The Cross-lingual Expert Search (CriES) workshop addresses the problem of multi-lingual expert search in social media environments. The workshop also includes a pilot challenge, which is very much like the expert finding task at the TREC Enterprise track: given a document collection and a query topic, return a ranked list of experts, who are likely to be experts on the topic. However, the document collection is a multilingual social environment (Yahoo! Answers) and topics come in 4 different languages (English, German, French, Spanish).

Update on the TREC Entity track

The main development that I am pleased to report is the release of the final test topics. The test set comprises 20 topics, which is less than we originally aimed for, but this is what could be achieved within the time limits. We certainly wanted to avoid extending the deadlines even further.

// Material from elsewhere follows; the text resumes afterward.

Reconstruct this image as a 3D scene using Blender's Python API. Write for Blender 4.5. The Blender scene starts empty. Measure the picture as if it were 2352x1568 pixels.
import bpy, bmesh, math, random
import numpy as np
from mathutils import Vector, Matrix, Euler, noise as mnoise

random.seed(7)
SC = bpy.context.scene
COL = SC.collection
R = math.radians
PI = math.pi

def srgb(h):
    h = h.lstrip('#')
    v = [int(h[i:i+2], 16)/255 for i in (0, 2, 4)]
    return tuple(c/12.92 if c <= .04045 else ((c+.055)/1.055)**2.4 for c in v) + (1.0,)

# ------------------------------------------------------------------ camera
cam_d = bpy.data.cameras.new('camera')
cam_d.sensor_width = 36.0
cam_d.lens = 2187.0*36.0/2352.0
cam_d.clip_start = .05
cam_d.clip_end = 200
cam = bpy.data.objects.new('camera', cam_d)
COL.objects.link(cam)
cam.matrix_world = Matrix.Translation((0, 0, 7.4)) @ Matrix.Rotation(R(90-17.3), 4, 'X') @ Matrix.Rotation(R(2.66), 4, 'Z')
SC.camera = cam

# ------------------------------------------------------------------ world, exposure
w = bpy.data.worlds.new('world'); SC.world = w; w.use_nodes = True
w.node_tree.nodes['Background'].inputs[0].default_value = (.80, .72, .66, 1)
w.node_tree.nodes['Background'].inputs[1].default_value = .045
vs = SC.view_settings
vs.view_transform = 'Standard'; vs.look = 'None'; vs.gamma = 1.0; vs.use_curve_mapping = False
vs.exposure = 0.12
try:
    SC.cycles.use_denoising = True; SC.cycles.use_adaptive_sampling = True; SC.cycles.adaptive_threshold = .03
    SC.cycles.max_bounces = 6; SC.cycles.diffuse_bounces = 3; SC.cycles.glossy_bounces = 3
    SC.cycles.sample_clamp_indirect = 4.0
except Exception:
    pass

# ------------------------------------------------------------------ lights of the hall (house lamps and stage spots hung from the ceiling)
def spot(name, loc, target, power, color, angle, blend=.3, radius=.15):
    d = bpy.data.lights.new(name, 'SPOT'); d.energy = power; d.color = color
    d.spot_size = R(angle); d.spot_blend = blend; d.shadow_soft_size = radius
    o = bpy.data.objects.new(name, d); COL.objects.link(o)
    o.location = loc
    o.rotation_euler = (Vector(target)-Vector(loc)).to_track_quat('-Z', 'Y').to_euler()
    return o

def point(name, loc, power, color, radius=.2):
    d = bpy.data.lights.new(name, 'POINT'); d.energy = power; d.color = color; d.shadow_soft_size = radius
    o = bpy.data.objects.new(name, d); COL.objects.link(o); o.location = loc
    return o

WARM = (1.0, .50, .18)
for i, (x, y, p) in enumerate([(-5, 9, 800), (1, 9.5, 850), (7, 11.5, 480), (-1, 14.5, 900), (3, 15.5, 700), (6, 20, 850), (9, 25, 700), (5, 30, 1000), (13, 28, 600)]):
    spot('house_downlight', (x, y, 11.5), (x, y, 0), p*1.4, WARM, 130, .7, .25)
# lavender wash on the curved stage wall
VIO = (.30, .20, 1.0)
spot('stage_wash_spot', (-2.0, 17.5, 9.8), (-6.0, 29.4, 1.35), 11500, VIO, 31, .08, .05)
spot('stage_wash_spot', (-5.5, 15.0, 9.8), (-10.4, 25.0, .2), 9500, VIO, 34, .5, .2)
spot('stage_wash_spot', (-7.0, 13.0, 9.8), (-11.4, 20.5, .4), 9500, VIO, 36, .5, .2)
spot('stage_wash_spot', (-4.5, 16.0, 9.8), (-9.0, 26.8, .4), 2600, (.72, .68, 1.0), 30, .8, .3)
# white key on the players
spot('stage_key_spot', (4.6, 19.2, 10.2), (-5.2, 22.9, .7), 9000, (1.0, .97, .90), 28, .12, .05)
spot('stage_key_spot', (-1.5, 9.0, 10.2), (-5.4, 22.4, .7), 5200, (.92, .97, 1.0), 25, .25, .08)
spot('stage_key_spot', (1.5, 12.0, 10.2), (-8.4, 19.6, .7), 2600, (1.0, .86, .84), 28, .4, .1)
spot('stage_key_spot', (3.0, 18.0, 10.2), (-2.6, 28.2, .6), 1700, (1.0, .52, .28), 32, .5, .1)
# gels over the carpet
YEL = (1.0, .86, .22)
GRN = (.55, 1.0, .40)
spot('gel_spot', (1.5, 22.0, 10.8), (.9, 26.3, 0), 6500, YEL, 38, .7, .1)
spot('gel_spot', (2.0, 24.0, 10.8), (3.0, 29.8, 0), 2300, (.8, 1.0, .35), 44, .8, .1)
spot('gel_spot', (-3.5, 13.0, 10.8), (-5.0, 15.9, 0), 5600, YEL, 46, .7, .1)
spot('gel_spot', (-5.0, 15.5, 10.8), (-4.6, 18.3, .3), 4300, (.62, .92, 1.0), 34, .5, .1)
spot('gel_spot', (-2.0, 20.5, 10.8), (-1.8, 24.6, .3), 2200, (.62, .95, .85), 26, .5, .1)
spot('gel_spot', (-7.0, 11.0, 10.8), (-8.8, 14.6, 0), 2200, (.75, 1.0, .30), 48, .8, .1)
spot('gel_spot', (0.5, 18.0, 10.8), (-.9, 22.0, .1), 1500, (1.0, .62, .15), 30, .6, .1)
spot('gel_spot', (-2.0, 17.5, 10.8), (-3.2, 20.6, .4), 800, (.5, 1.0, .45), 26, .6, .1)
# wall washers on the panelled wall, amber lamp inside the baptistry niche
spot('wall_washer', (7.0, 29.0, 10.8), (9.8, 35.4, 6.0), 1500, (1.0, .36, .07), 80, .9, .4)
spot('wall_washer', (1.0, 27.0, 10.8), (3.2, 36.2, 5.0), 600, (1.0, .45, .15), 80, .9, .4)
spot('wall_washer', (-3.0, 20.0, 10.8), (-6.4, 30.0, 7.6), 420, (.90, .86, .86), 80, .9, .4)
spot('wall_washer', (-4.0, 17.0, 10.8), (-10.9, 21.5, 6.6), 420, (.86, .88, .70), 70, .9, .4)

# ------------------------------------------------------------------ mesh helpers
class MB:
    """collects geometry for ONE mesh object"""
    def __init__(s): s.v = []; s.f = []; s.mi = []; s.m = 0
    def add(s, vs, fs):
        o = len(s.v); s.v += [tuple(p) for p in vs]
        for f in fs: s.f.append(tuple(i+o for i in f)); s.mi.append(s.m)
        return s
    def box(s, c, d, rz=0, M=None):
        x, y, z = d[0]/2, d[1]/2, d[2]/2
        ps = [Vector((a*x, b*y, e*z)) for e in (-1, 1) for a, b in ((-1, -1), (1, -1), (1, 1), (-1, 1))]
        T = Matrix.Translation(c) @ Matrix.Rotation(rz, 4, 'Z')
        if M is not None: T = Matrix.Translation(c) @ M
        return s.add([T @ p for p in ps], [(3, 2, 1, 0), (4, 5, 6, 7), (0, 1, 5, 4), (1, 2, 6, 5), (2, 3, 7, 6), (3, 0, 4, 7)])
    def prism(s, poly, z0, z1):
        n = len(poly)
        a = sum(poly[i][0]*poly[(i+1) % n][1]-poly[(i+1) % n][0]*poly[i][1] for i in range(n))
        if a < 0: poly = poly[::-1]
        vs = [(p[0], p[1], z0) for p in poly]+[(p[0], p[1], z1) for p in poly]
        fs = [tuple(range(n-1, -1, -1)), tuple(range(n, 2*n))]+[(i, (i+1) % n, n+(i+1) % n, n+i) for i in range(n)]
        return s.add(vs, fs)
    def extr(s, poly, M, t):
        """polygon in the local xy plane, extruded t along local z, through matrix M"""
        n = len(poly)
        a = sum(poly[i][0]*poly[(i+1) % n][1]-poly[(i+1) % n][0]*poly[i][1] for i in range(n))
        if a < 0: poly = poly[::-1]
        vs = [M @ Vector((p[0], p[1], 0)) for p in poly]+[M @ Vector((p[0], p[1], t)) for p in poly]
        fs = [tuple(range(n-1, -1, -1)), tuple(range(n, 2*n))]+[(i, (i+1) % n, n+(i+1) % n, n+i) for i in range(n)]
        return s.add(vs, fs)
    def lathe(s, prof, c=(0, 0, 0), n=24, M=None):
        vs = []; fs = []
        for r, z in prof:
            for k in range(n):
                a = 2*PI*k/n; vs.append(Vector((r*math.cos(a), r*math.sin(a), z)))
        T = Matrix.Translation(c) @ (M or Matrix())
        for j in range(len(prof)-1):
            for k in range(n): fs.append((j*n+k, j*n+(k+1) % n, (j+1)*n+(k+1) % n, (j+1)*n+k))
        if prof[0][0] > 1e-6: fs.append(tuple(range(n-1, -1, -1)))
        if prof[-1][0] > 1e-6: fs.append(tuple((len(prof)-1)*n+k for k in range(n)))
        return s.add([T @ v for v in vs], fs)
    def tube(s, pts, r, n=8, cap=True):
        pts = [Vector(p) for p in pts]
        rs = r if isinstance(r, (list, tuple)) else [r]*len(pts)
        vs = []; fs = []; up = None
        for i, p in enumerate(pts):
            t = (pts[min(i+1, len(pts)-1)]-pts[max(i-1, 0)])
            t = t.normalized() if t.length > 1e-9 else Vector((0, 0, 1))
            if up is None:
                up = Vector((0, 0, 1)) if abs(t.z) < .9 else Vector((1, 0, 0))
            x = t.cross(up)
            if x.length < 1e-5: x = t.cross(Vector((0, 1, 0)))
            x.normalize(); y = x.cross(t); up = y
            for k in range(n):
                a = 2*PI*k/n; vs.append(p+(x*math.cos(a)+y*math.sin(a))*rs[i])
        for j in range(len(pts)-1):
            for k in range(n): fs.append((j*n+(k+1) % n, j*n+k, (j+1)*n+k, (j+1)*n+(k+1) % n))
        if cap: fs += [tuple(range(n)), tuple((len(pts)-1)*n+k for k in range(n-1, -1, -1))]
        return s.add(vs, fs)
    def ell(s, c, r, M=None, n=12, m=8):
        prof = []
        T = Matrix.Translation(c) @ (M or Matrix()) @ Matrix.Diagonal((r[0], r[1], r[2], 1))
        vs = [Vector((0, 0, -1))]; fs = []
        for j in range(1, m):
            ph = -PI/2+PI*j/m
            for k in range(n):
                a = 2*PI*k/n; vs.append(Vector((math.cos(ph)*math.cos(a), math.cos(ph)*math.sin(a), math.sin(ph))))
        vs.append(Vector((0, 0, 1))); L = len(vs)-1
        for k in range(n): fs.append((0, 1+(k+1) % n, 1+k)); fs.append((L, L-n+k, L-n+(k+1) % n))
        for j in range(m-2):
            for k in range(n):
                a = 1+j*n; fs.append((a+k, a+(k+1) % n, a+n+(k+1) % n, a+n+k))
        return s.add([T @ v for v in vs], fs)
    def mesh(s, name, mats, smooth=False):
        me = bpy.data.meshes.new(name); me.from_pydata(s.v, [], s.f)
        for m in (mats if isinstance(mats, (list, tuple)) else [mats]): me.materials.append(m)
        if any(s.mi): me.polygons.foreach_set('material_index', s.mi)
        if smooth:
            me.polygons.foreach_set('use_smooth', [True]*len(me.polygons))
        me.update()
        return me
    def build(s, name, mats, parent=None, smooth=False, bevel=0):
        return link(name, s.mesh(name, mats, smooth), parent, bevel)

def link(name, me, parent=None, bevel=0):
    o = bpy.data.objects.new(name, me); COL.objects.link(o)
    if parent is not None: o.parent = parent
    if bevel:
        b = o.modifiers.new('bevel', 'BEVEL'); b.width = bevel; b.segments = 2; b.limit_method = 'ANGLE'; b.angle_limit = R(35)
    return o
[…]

Since the number of queries is probably too low to support generalizable conclusions, evaluation will primarily focus on per-topic analysis of the results, rather than on average measures.
It is also worth noting that many of the “primary” entity homepages may not be included in the Category B subset of the collection. In such cases the “descriptive” pages (including the entity’s Wikipedia page) are the best available.

The test topics can be downloaded from the TREC site (you need to be a registered participant for TREC 2009 to be able to access them).

The track’s guidelines have been updated and can be considered final, although minor changes or additions are possible, should anything need clarification.

The submission deadline is Sept 21, so there is still plenty of time. In fact, this might attract some more teams to participate, given that submissions for all other TREC tracks are due by the end of August, and many of these tracks use the same collection.